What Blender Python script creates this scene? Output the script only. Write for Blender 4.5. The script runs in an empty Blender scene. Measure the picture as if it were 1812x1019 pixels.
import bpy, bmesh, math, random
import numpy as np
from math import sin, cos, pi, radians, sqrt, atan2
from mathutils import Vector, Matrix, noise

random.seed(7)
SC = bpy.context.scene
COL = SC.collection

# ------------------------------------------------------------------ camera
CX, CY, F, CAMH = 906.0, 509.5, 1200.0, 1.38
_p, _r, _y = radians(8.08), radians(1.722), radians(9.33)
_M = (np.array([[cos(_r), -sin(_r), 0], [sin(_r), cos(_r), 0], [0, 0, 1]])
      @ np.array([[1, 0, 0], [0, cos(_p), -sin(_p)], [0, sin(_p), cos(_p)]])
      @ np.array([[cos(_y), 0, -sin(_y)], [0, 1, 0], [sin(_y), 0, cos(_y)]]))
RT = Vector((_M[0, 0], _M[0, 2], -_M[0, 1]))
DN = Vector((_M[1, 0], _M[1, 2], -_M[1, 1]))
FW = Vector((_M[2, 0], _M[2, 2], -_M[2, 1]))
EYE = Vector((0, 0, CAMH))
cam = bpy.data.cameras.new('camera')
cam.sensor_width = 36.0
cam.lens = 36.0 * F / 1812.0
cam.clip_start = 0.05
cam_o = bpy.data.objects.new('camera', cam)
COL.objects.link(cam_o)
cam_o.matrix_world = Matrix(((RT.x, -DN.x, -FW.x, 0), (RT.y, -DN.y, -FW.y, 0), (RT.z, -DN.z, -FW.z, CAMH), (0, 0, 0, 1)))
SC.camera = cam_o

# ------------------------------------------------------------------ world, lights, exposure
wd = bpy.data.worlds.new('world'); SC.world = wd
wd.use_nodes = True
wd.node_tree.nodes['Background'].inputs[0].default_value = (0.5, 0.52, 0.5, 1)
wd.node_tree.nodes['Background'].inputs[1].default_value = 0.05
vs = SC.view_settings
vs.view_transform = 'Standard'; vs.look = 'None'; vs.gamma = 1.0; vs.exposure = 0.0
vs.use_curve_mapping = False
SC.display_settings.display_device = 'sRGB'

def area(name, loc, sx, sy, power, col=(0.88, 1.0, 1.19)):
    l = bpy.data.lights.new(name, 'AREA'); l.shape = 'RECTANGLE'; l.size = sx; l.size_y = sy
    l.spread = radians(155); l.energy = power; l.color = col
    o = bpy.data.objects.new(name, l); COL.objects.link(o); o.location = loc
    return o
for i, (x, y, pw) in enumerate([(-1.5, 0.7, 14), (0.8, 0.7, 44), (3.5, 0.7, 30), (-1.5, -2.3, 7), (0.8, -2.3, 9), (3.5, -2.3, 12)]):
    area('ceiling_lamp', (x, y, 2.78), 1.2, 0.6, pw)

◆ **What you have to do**
All of the material must be reproduced exactly.

◆ **Response to the exercise**
What Blender Python script creates this scene? Output the script only. Write for Blender 4.5. The script runs in an empty Blender scene. Measure the picture as if it were 1812x1019 pixels.
import bpy, bmesh, math, random
import numpy as np
from math import sin, cos, pi, radians, sqrt, atan2
from mathutils import Vector, Matrix, noise

random.seed(7)
SC = bpy.context.scene
COL = SC.collection

# ------------------------------------------------------------------ camera
CX, CY, F, CAMH = 906.0, 509.5, 1200.0, 1.38
_p, _r, _y = radians(8.08), radians(1.722), radians(9.33)
_M = (np.array([[cos(_r), -sin(_r), 0], [sin(_r), cos(_r), 0], [0, 0, 1]])
      @ np.array([[1, 0, 0], [0, cos(_p), -sin(_p)], [0, sin(_p), cos(_p)]])
      @ np.array([[cos(_y), 0, -sin(_y)], [0, 1, 0], [sin(_y), 0, cos(_y)]]))
RT = Vector((_M[0, 0], _M[0, 2], -_M[0, 1]))
DN = Vector((_M[1, 0], _M[1, 2], -_M[1, 1]))
FW = Vector((_M[2, 0], _M[2, 2], -_M[2, 1]))
EYE = Vector((0, 0, CAMH))
cam = bpy.data.cameras.new('camera')
cam.sensor_width = 36.0
cam.lens = 36.0 * F / 1812.0
cam.clip_start = 0.05
cam_o = bpy.data.objects.new('camera', cam)
COL.objects.link(cam_o)
cam_o.matrix_world = Matrix(((RT.x, -DN.x, -FW.x, 0), (RT.y, -DN.y, -FW.y, 0), (RT.z, -DN.z, -FW.z, CAMH), (0, 0, 0, 1)))
SC.camera = cam_o

# ------------------------------------------------------------------ world, lights, exposure
wd = bpy.data.worlds.new('world'); SC.world = wd
wd.use_nodes = True
wd.node_tree.nodes['Background'].inputs[0].default_value = (0.5, 0.52, 0.5, 1)
wd.node_tree.nodes['Background'].inputs[1].default_value = 0.05
vs = SC.view_settings
vs.view_transform = 'Standard'; vs.look = 'None'; vs.gamma = 1.0; vs.exposure = 0.0
vs.use_curve_mapping = False
SC.display_settings.display_device = 'sRGB'

def area(name, loc, sx, sy, power, col=(0.88, 1.0, 1.19)):
    l = bpy.data.lights.new(name, 'AREA'); l.shape = 'RECTANGLE'; l.size = sx; l.size_y = sy
    l.spread = radians(155); l.energy = power; l.color = col
    o = bpy.data.objects.new(name, l); COL.objects.link(o); o.location = loc
    return o
for i, (x, y, pw) in enumerate([(-1.5, 0.7, 14), (0.8, 0.7, 44), (3.5, 0.7, 30), (-1.5, -2.3, 7), (0.8, -2.3, 9), (3.5, -2.3, 12)]):
    area('ceiling_lamp', (x, y, 2.78), 1.2, 0.6, pw)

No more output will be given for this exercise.